One of the most crucial challenges in seismic data processing is the reduction of noise in the data or improving the signal-to-noise ratio (SNR). Wavelet-and curvelet-based denoising algorithms have become popular to address random noise attenuation for seismic sections. Wavelet basis, thresholding function, and threshold value are three key factors of such algorithms, having a profound effect on the quality of the denoised section. Therefore, given a signal, it is necessary to optimize the denoising operator over these factors to achieve the best performance. In this paper a general denoising algorithm is developed as a multi-variant (variable) filter which performs in multi-scale transform domains (e.g. wavelet and curvelet). In the wavelet domain this general filter is a function of the type of wavelet, characterized by its smoothness, thresholding rule, and threshold value, while in the curvelet domain it is only a function of thresholding rule and threshold value.

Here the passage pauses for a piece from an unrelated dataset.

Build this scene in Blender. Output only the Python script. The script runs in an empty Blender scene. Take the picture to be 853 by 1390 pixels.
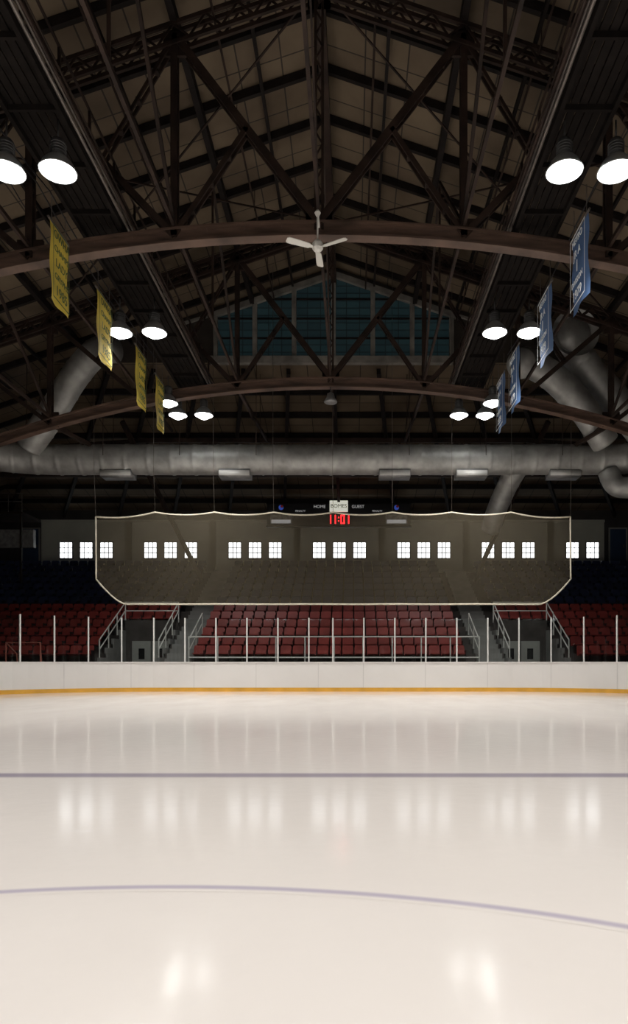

Also, two methods, Stein's unbiased risk estimate (SURE) and generalized cross validation (GCV), evaluated using a Monte Carlo technique, are utilized to optimize the algorithm in both wavelet and curvelet domains for a given seismic signal. The best wavelet function is selected from a family of fractional B-spline wavelets. The optimum thresholding rule is selected from general thresholding functions which contain the most well known thresholding functions, and the threshold value is chosen from a set of possible values. The results obtained from numerical tests show high performance of the proposed method in both wavelet and curvelet domains in comparison to conventional methods when denoising seismic data.